[start]
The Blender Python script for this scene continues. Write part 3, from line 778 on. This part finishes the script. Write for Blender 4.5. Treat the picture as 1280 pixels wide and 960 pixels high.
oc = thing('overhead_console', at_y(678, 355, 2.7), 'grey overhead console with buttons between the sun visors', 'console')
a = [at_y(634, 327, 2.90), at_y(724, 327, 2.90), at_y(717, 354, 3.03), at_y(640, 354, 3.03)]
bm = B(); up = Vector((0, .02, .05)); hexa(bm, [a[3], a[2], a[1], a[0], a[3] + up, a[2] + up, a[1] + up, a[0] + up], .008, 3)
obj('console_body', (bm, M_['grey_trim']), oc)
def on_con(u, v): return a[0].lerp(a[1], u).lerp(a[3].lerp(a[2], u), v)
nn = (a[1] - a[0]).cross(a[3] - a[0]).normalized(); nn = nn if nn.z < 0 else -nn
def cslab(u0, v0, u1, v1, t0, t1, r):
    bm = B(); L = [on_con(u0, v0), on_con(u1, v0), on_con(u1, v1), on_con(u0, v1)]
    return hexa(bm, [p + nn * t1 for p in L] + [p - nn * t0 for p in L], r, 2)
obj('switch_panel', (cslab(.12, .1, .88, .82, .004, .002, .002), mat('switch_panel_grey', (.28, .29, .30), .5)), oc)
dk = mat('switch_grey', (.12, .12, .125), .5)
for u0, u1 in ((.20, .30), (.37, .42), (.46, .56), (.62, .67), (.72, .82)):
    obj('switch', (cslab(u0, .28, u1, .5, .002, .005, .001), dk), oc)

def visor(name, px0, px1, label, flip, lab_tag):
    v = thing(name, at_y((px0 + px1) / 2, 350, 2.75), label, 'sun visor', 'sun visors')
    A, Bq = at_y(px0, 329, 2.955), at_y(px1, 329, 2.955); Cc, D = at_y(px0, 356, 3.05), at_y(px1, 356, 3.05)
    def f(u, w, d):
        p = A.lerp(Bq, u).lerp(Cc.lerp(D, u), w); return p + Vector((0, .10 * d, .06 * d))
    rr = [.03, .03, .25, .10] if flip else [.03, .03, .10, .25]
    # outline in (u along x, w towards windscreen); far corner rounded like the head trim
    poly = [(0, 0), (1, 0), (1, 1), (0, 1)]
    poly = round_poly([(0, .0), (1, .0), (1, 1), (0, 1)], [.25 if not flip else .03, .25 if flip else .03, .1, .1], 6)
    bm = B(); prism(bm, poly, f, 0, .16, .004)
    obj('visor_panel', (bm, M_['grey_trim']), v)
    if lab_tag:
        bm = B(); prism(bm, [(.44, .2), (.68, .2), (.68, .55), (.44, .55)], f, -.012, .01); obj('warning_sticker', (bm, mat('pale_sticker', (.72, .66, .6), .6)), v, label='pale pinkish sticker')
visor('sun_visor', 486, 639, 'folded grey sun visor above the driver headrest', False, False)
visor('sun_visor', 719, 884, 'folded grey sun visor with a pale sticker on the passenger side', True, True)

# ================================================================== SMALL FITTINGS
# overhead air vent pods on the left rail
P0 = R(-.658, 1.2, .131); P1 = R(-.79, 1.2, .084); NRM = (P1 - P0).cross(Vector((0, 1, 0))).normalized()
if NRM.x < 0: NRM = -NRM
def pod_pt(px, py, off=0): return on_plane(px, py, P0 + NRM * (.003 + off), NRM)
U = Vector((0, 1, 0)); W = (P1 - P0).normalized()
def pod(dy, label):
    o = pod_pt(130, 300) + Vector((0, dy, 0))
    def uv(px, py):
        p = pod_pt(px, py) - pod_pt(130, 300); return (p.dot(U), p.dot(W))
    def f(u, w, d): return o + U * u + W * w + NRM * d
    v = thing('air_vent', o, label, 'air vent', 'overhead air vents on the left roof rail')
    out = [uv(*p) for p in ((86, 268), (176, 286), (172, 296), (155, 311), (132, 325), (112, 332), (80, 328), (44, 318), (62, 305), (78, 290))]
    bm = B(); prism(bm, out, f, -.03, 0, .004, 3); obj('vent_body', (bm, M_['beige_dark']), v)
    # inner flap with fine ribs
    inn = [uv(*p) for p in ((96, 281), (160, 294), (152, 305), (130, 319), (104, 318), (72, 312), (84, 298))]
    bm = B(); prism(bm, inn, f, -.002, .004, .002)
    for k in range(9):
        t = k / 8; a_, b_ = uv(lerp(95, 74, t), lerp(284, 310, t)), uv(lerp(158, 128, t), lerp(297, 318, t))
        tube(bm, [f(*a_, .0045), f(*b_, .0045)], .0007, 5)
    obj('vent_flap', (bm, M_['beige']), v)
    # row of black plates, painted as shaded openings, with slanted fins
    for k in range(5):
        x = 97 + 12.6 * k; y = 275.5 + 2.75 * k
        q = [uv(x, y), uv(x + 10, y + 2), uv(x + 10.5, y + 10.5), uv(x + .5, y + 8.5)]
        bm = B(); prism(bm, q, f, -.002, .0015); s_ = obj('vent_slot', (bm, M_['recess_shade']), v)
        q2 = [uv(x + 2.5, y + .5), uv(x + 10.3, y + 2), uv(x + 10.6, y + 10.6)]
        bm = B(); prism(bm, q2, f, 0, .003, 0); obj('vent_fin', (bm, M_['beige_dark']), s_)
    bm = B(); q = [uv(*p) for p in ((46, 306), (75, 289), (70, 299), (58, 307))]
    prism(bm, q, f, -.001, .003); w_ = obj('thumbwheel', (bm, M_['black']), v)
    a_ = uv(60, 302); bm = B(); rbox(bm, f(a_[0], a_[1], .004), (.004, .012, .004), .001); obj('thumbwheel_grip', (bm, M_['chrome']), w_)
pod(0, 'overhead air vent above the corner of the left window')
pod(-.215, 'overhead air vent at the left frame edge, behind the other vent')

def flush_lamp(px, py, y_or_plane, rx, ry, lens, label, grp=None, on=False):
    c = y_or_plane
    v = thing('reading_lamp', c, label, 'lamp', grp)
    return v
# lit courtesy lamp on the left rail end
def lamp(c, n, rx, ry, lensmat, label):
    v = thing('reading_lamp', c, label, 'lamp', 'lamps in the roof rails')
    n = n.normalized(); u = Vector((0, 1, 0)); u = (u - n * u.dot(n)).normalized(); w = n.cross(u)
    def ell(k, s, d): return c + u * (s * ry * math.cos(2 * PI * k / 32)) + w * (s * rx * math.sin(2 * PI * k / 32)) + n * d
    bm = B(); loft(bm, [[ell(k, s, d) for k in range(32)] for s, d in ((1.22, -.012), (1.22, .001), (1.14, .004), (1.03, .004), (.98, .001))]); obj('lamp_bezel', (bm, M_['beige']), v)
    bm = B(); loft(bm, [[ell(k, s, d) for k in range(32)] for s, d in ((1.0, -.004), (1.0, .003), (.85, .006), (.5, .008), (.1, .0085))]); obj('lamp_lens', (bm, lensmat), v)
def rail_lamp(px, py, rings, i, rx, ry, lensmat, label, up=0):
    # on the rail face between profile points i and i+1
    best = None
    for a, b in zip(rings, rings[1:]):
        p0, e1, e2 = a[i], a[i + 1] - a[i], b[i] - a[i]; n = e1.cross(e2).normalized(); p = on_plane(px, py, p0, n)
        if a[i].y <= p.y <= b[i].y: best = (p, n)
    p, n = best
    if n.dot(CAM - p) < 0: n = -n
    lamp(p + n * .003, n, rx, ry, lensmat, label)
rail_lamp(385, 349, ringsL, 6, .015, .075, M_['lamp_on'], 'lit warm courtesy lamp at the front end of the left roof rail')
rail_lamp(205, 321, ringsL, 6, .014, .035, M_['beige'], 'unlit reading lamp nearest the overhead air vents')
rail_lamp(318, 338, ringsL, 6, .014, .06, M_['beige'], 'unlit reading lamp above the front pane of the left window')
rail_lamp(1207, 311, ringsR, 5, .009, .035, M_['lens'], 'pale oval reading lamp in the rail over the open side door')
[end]
TASK PROMPT
Beginning at the top of the data, extract each line through the line containing "u1, .5, .002, .005, .001), dk), oc)" and return those lines exactly, with nothing added.

RESULT OF THIS TASK
The Blender Python script for this scene continues. Write part 3, from line 778 on. This part finishes the script. Write for Blender 4.5. Treat the picture as 1280 pixels wide and 960 pixels high.
oc = thing('overhead_console', at_y(678, 355, 2.7), 'grey overhead console with buttons between the sun visors', 'console')
a = [at_y(634, 327, 2.90), at_y(724, 327, 2.90), at_y(717, 354, 3.03), at_y(640, 354, 3.03)]
bm = B(); up = Vector((0, .02, .05)); hexa(bm, [a[3], a[2], a[1], a[0], a[3] + up, a[2] + up, a[1] + up, a[0] + up], .008, 3)
obj('console_body', (bm, M_['grey_trim']), oc)
def on_con(u, v): return a[0].lerp(a[1], u).lerp(a[3].lerp(a[2], u), v)
nn = (a[1] - a[0]).cross(a[3] - a[0]).normalized(); nn = nn if nn.z < 0 else -nn
def cslab(u0, v0, u1, v1, t0, t1, r):
    bm = B(); L = [on_con(u0, v0), on_con(u1, v0), on_con(u1, v1), on_con(u0, v1)]
    return hexa(bm, [p + nn * t1 for p in L] + [p - nn * t0 for p in L], r, 2)
obj('switch_panel', (cslab(.12, .1, .88, .82, .004, .002, .002), mat('switch_panel_grey', (.28, .29, .30), .5)), oc)
dk = mat('switch_grey', (.12, .12, .125), .5)
for u0, u1 in ((.20, .30), (.37, .42), (.46, .56), (.62, .67), (.72, .82)):
    obj('switch', (cslab(u0, .28, u1, .5, .002, .005, .001), dk), oc)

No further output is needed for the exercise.